■ WORKING DATA:
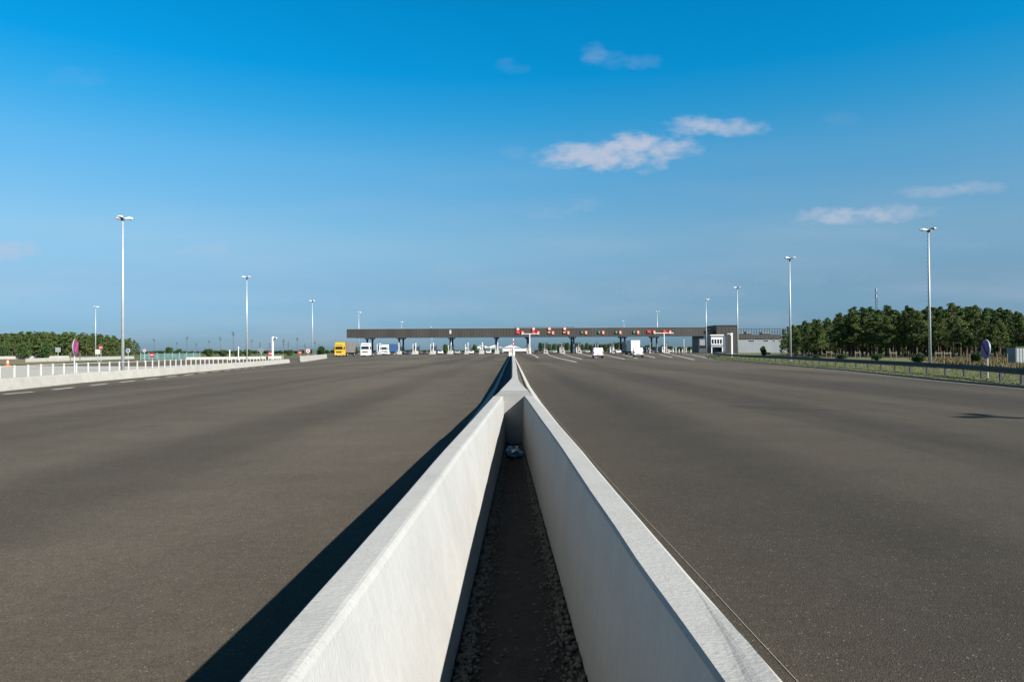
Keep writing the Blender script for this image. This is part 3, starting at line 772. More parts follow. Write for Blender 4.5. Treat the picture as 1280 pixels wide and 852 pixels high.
MB().box(-.13, .13, -.02, -.003, -.4, -.1).box(-.13, .13, -.02, -.003, .1, .4).build('dark_marks', M['dark'], e)
# cantilever sign gantries
for px, xa, xb, lab in ((661.5, -3.2, 3.4, 'white T-shaped post before the canopy right of the median'), (825, -3.8, 3.8, 'white T-shaped post before the right end of the canopy')):
    e = empty('gauge_gantry', (X(px), 292, 0), label=lab, cat='gantry', group='height gauges before the canopy')
    MB().tube((0, 0, 0), (0, 0, 7.9), .26, .2, n=8).build('post', M['white'], e)
    MB().box(xa, xb, -.12, .12, 7.9, 8.15).build('beam', M['white'], e)
    for q in (xa, xb): MB().box(q - .06, q + .06, -.1, .1, 7.6, 7.9).build('end_hanger', M['white'], e)

# ------------------------------------------------------------------ toll islands
def island(x, y, lab, kind, grp='toll islands with booths under the canopy', flip=False):
    e = empty('toll_island', (x, y, 0), label=lab, cat='toll island', group=grp)
    MB().prism([(0, 0), (.5, .2), (22, .2), (22, 0)], -1.0, 1.0).build('kerb', M['conc2'], e)
    MB().prism([(.6, .205), (.75, 1.15), (1.9, 1.45), (3.6, 1.45), (3.8, .205)], -.85, .85, inset=lambda z: .1 * z).build('nose_block', M['conc2'], e)
    if kind in (0, 1, 3):
        b = empty_part = MB().box(-.92, .92, 7.0, 9.6, .205, 3.0).build('booth', M['cream'] if kind != 3 else M['bluesteel'], e)
        MB().box(-.5, .5, 6.94, 6.995, 1.35, 2.3).build('window', M['glass'], b)
        MB().box(-1.08, 1.08, 6.8, 9.8, 3.003, 3.2).build('roof', M['white'], b)
    b = MB().box(-.42, .22, 4.6, 5.3, .205, 1.95).build('ticket_machine', M['white'] if kind != 2 else M['dark'], e)
    MB().box(-.3, .1, 4.55, 4.596, 1.2, 1.7).build('screen', M['glass'], b)
    if not flip:
        p = MB().tube((.55, 4.2, .2), (.55, 4.2, 4.3), .09, n=6).build('signal_post', M['dark'], e)
        MB().box(.3, .8, 4.0, 4.3, 3.7, 4.6).build('signal_head', M['dark'], p)
        q = MB().tube((-.45, 1.0, .2), (-.45, 1.0, 4.0), .10, n=6).build('marker_post', M['white'], e)
        for z in (1.6, 2.5, 3.3): MB().tube((-.45, 1.0, z), (-.45, 1.0, z + .4), .13, n=6).build('red_band', M['red'], q)
        MB().disc((0, .55, .80), .34, th=.06).build('lane_light', M['dark'], e)
    else:
        p = MB().tube((.35, 3.9, .2), (.35, 3.9, 5.3), .20, n=6).build('white_mast', M['white'], e)
        MB().tube((-.62, 2.6, .2), (-.62, 2.6, (4.4, 3.6, 4.0)[kind]), .14, n=6).build('second_mast', M['white'], e)
        MB().box(.55, .78, 1.2, 1.4, 1.2, 3.6).build('marker_board', M['galv'] if kind else M['white'], e)
        b = MB().box(-.8, -.1, 5.6, 6.4, .205, 3.3).build('dark_cabinet' if kind == 0 else 'cabinet', M['dark'] if kind == 0 else M['cream'], e)
    MB().tube((.85, 12, .2), (.85, 12, 3.9), .11, n=6).build('rear_mast', M['white'], e)
    MB().box(-.9, -.3, 12.5, 13.4, .205, 2.3).build('rear_cabinet', M['cream'], e)
    b = MB().tube((.6, 6.2, 1.0), (3.3, 6.2, 1.02), .045, n=6).build('barrier_arm', M['white'], e)
    return e
lefts = [(474.5, 0), (498, 1), (519, 0), (541, 0), (563, 1), (584, 2), (602, 1), (621, 1)]
for i, (px, k) in enumerate(lefts):
    island(X(px), CY - 2, ordn[i] + ' toll island from the left end of the canopy', k, flip=True)
rights = [(661, 1), (681.5, 3), (702.5, 0), (723, 1), (744, 3), (765.5, 0), (788.5, 1), (811, 3), (831, 0)]
for i, (px, k) in enumerate(rights):
    island(X(px), CY - 3, ordn[i] + ' toll island right of the median', k)
e = empty('toll_island', (0, CY + 3, 0), label='middle toll island in line with the median wall, with pale cabinet', cat='toll island', group='toll islands with booths under the canopy')
MB().box(-1.4, 1.4, 0, 16, 0, .2).build('kerb', M['conc2'], e)
MB().box(-1.2, 1.2, 1, 6, .2, 1.6).build('cabinet', M['white'], e)
# small white bollards at the far right lanes
for i, px in enumerate((838.5, 842, 846, 850, 854.5, 860.5)):
    z = (1.7, 2.4, 1.5, 1.6, 2.2, 1.3)[i]
    o = MB().tube((0, 0, 0), (0, 0, z), .17, .14, n=8).build('bollard', M['white'], loc=(X(px), 296, 0))
    tag(o, ['leftmost', 'second', 'third', 'fourth', 'fifth', 'rightmost'][i] + ' white bollard of the row at the right end lanes', 'bollard', 'white bollards at the right lanes')
o = MB().tube((0, 0, 0), (0, 0, 6.4), .12, .09, n=8).build('flag_pole', M['white'], loc=(X(853.5), 298, 0)); tag(o, 'thin white pole behind the bollards at the right lanes', 'pole')

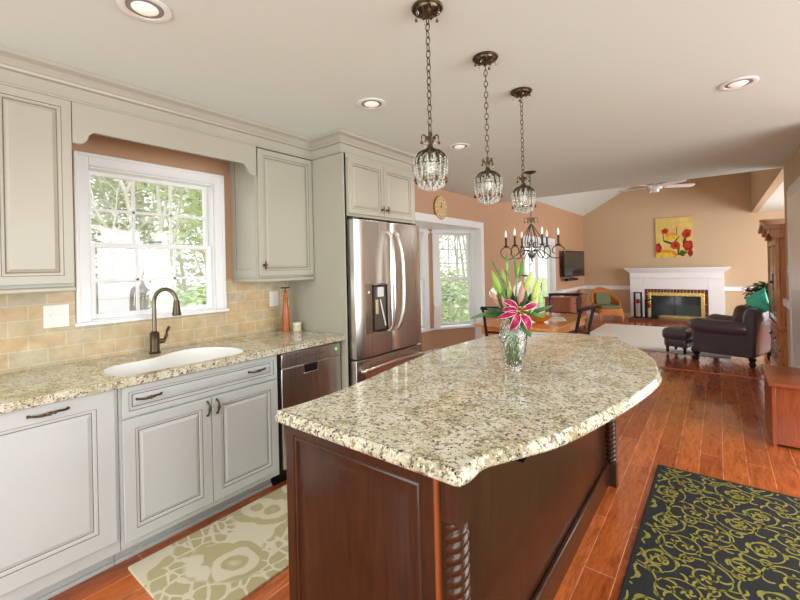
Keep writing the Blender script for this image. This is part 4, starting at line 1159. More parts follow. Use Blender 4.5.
MB().lathe((-1.72, 4.95, .841), [(.012,0),(.014,.01),(.010,.022),(.0001,.024)], 12).build('stopper', mat('ochre stopper', S(180, 150, 60), .4), t)
t = MB().obox((-1.55, 4.98, .7435), (.21, .30, .004), Matrix.Rotation(.4, 3, 'Z')).build('paper_sheet', mat('white paper', S(240, 236, 228), .7))
tag(t, 'white sheet of paper lying on the oak table beside the fruit bowl', 'paper')
t = MB().obox((-1.86, 5.25, .7445), (.28, .20, .006), Matrix.Rotation(-.2, 3, 'Z')).build('placemat', mat('pale placemat', S(220, 186, 150), .7))
tag(t, 'pale placemat on the far half of the oak table', 'placemat')

# ================================================================== CHANDELIER
cx, cy = -1.605, 4.39
t = thing('chandelier', 'bronze six-candle scroll chandelier hanging over the dining table', 'chandelier', (cx, cy, ZC))
MB().lathe((cx, cy, ZC), [(.065,-.001),(.066,-.006),(.05,-.016),(.012,-.026),(.0001,-.03)], 24).build('canopy', M_bronze, t)
mb = MB(); chain(mb, 1.93, ZC-.028, cx, cy); mb.build('chain', M_bronze, t)
MB().lathe((cx, cy, 0), [(.0001,1.43),(.006,1.436),(.012,1.448),(.006,1.46),(.018,1.472),(.036,1.490),(.046,1.520),(.044,1.528),(.014,1.535),(.008,1.56),(.008,1.64),(.016,1.66),(.008,1.68),(.007,1.84),(.014,1.86),(.007,1.88),(.010,1.91),(.0001,1.935)], 16).build('column', M_steelD, t)
mb = MB()
for k in range(6):
    a = 2*PI*k/6+.3; e = Vector((math.cos(a), math.sin(a), 0)); b = Vector((cx, cy, 1.86))
    mb.tube(spl([b+e*.005, b+e*.02+Vector((0,0,.02)), b+e*.045+Vector((0,0,.05)), b+e*.065+Vector((0,0,.045)), b+e*.066+Vector((0,0,.03))], 4), .003, 6)
cr = mb.build('crown', M_bronze, t)
for k in range(6):
    a = 2*PI*k/6+.3; drop(cr, (cx+.066*math.cos(a), cy+.066*math.sin(a), 1.888), .03)
for k in range(6):
    a = 2*PI*k/6+.22; e = Vector((math.cos(a), math.sin(a), 0)); c_ = Vector((cx, cy, 0))
    mb = MB()
    P = [c_+e*.01+Vector((0,0,1.84)), c_+e*.06+Vector((0,0,1.76)), c_+e*.105+Vector((0,0,1.67)), c_+e*.095+Vector((0,0,1.60)), c_+e*.05+Vector((0,0,1.585)), c_+e*.035+Vector((0,0,1.62)), c_+e*.055+Vector((0,0,1.645))]
    mb.tube(spl(P, 5), .0045, 7)
    P = [c_+e*.03+Vector((0,0,1.545)), c_+e*.09+Vector((0,0,1.56)), c_+e*.15+Vector((0,0,1.52)), c_+e*.205+Vector((0,0,1.475)), c_+e*.275+Vector((0,0,1.468)), c_+e*.330+Vector((0,0,1.510)), c_+e*.328+Vector((0,0,1.570)), c_+e*.275+Vector((0,0,1.600)), c_+e*.225+Vector((0,0,1.580)), c_+e*.212+Vector((0,0,1.538)), c_+e*.235+Vector((0,0,1.512))]
    mb.tube(spl(P, 5), .0055, 7)
    ar = mb.build('arm', M_bronze, t)
    q = c_+e*.275
    MB().lathe((q.x, q.y, 1.598), [(.006,0),(.028,.006),(.034,.014),(.030,.012),(.012,.010),(.012,.012),(.0001,.012)], 14).build('candle_cup', M_bronze, ar)
    MB().cyl((q.x, q.y, 1.608), (q.x, q.y, 1.71), .0105, n=10).build('candle', M_black, ar)
    MB().lathe((q.x, q.y, 1.71), [(.007,0),(.010,.012),(.014,.028),(.011,.05),(.005,.072),(.0001,.082)], 10).build('bulb', mat('clear flame bulb', S(250, 245, 230), .05, emit=.35), ar)

# ================================================================== FAMILY ROOM
# television on the left wall, turned on its bracket
t = thing('television', 'flat black television mounted on the tan wall near the far corner', 'television', (W+.1, 10.2, 1.12))
a_, b_ = Vector((-2.76, 9.50, 0)), Vector((-2.60, 10.62, 0)); U = (b_-a_).normalized(); Nn = Vector((U.y, -U.x, 0)); cM = (a_+b_)/2
R = Matrix((U, Nn, Vector((0,0,1)))).transposed()
MB().obox(cM+Vector((0,0,1.39)), ((b_-a_).length, .04, .60), R).build('bezel', M_black, t, bevel=.006)
MB().obox(cM+Nn*.021+Vector((0,0,1.395)), ((b_-a_).length-.05, .003, .54), R).build('screen', mat('dark screen glass', S(38, 42, 38), .08, coat=.5), t)
MB().bar(cM-Nn*.02+Vector((0,0,1.39)), (W+.09, 10.2, 1.39), .08, .10).box(W+.002, W+.03, 10.1, 10.3, 1.3, 1.48).box(W+.03, W+.12, 10.16, 10.24, 1.35, 1.43).build('wall_bracket', M_black, t)
t = MB().obox(cM-U*.2+Nn*.02+Vector((0,0,1.03)), (.55, .09, .06), R).bar(cM+Vector((0,0,1.05)), (W+.06, 10.05, 1.05), .05, .04).build('sound_bar', M_black, bevel=.008)
tag(t, 'small dark speaker bar mounted on the wall just below the television', 'speaker')

# desk under it
t = thing('writing_desk', 'reddish brown desk with drawers against the left wall under the television', 'desk', (-2.5, 9.2, 0))
DX0, DX1, DY0, DY1 = W+.03, -2.27, 8.30, 9.55
MB().box(DX0, DX1, DY0, DY1, .70, .73).build('desk_top', M_desk, t, bevel=.006)
MB().box(DX0+.02, DX1-.03, DY0+.03, DY0+.42, .06, .70).build('pedestal', M_desk, t, bevel=.003)
MB().box(DX0+.02, DX1-.03, DY1-.42, DY1-.03, .06, .70).build('pedestal', M_desk, t, bevel=.003)
MB().box(DX0+.02, DX0+.04, DY0+.42, DY1-.42, .30, .70).build('modesty_panel', M_desk, t)
for yy in (DY0+.05, DY1-.40):
    for z in (.08, .29, .50):
        q = MB().rings((DX1-.03, 0, 0), UX, VZ, NX, yy, yy+.35, z, z+.19, [(0,0),(0,.012),(.01,.015)]).build('drawer', M_desk, t)
        MB().ball((DX1-.004, yy+.175, z+.10), .012, 8).build('knob', M_bronze, q)
for x in (DX0+.05, DX1-.06):
    for y in (DY0+.06, DY1-.06): MB().box(x-.02, x+.02, y-.02, y+.02, 0, .06).build('foot', M_desk, t)
t = thing('figurine', 'small white figurine on the desk under the television', 'figurine', (-2.42, 8.5, .73))
MB().lathe((-2.52, 8.55, .731), [(.03,0),(.034,.01),(.022,.03),(.028,.06),(.020,.09),(.010,.10),(.018,.12),(.014,.145),(.0001,.155)], 12).build('figure', M_porc, t)
t = MB().lathe((-2.42, 9.25, .731), [(.08,0),(.10,.01),(.105,.02),(.05,.026),(.0001,.03)], 16, sx=1.2).build('desk_tray', M_black)
tag(t, 'low black tray on the desk top near the wicker chair', 'tray')

# wicker chair
t = thing('wicker_armchair', 'honey wicker armchair with a green cushion in the far left corner', 'armchair', (-2.13, 10.70, 0), rz=.6, local=True); t.scale = (.84, .84, .84)
mb = MB()
def shell(u, v):
    a = PI*(-.08+1.16*u); r = .36; top = .50+.42*math.sin(PI*min(max(u, 0), 1))**1.6
    return (r*math.cos(a)*(1+.06*v), .02+r*.95*math.sin(a)*(1+.12*v), .28+(top-.28)*v)
mb.grid(shell, 26, 6)
o = mb.build('back_shell', M_wick, t); so = o.modifiers.new('s', 'SOLIDIFY'); so.thickness = .035
P = [Vector(shell(i/25, 1)) for i in range(26)]
MB().tube(P, .028, 8).build('rolled_edge', M_wick, t)
MB().layers(rr(-.34, .34, -.33, .33, .10, 5), [(0,.26),(0,.37),(.02,.385)]).build('seat_base', M_wick, t)
MB().extrude([(-.34,.27),(-.34,.10),(-.30,.10),(-.24,.18),(-.1,.22),(.1,.22),(.24,.18),(.30,.10),(.34,.10),(.34,.27)], (0,-.33,0), (1,0,0), (0,0,1), (0,1,0), .03).build('skirt', M_wick, t)
for x in (-.30, .30):
    for y in (-.30, .30): MB().cyl((x, y, 0), (x, y, .27), .02, .024, 10).build('leg', M_wick, t)
MB().layers(rr(-.27, .27, -.30, .22, .08, 5), [(.02,.385),(0,.40),(0,.44),(.03,.46)]).build('seat_cushion', M_greenc, t)
MB().obox((0, .24, .62), (.42, .09, .36), Matrix.Rotation(-.2, 3, 'X')).build('back_cushion', M_greenc, t, bevel=.03)

# fireplace
t = thing('fireplace', 'white mantel fireplace with a brass-framed glass front on the far wall', 'fireplace', (-.82, YF-.1, 0))
fx0, fx1 = -1.74, .10; dY = .22
ox0, ox1, oz = -1.44, -.19, .735
MB().box(fx0, ox0, YF-dY, YF, .0, 1.0).box(ox1, fx1, YF-dY, YF, 0, 1.0).box(ox0, ox1, YF-dY, YF, oz, 1.0).box(fx0-.0, fx1+.0, YF-dY-.02, YF, 1.0, 1.14).build('surround', M_white, t, bevel=.006)
mb = MB()
for z0_, z1_, e in ((1.14, 1.165, .03), (1.165, 1.19, .055), (1.19, 1.215, .08), (1.215, 1.25, .11)): mb.box(fx0-e, fx1+e, YF-dY-.02-e, YF, z0_, z1_)
mb.build('mantel_shelf', M_white, t, bevel=.008)
def m_brick():
    m_ = mat('brown brick slips', S(120, 62, 44), .6); n, b = nodes(m_); v = swiz(n, ('X', 'Z', 'Y'))
    br = N_(n, 'ShaderNodeTexBrick'); n.links.new(v, br.inputs['Vector']); br.offset = 0
    br.inputs['Scale'].default_value = 1; br.inputs['Brick Width'].default_value = .065; br.inputs['Row Height'].default_value = .2; br.inputs['Mortar Size'].default_value = .006
    br.inputs['Color1'].default_value = S(120, 58, 40); br.inputs['Color2'].default_value = S(84, 40, 32); br.inputs['Mortar'].default_value = S(186, 160, 130)
    n.links.new(br.outputs['Color'], b.inputs['Base Color']); return m_
M_brick = m_brick()
MB().box(ox0, ox0+.07, YF-dY+.03, YF, .04, oz).box(ox1-.07, ox1, YF-dY+.03, YF, .04, oz).box(ox0+.07, ox1-.07, YF-dY+.03, YF, oz-.075, oz).build('brick_border', M_brick, t, smooth=False)
M_brass = mat('polished brass', S(214, 184, 108), .25, metal=.85)
gx0, gx1, gz0, gz1 = ox0+.07, ox1-.07, .04, oz-.075
mb = MB().box(gx0, gx0+.07, YF-dY, YF-dY+.05, gz0, gz1).box(gx1-.07, gx1, YF-dY, YF-dY+.05, gz0, gz1).box(gx0+.07, gx1-.07, YF-dY, YF-dY+.05, gz1-.085, gz1).box(gx0+.07, gx1-.07, YF-dY, YF-dY+.05, gz0, gz0+.075)
mb.build('brass_frame', M_brass, t, bevel=.006)
MB().box(gx0+.07, gx1-.07, YF-dY+.035, YF-dY+.04, gz0+.075, gz1-.085).build('glass_doors', mat('smoked fireplace glass', S(52, 60, 62), .08, coat=.6), t, smooth=False)
mb = MB().box(-.82-.006, -.82+.006, YF-dY+.02, YF-dY+.035, gz0+.075, gz1-.085); mb.build('door_bar', M_black, t)
MB().box(fx0+.02, fx1-.02, YF-dY-.45, YF-dY, 0, .055).build('hearth', wood('hearth brick brown', S(128, 76, 54), S(104, 58, 42), .6), t, bevel=.006)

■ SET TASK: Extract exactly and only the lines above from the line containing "Use Blender 4.5." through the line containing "tag(t, 'pale placemat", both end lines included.

■ EXERCISE OUTPUT:
Keep writing the Blender script for this image. This is part 4, starting at line 1159. More parts follow. Use Blender 4.5.
MB().lathe((-1.72, 4.95, .841), [(.012,0),(.014,.01),(.010,.022),(.0001,.024)], 12).build('stopper', mat('ochre stopper', S(180, 150, 60), .4), t)
t = MB().obox((-1.55, 4.98, .7435), (.21, .30, .004), Matrix.Rotation(.4, 3, 'Z')).build('paper_sheet', mat('white paper', S(240, 236, 228), .7))
tag(t, 'white sheet of paper lying on the oak table beside the fruit bowl', 'paper')
t = MB().obox((-1.86, 5.25, .7445), (.28, .20, .006), Matrix.Rotation(-.2, 3, 'Z')).build('placemat', mat('pale placemat', S(220, 186, 150), .7))
tag(t, 'pale placemat on the far half of the oak table', 'placemat')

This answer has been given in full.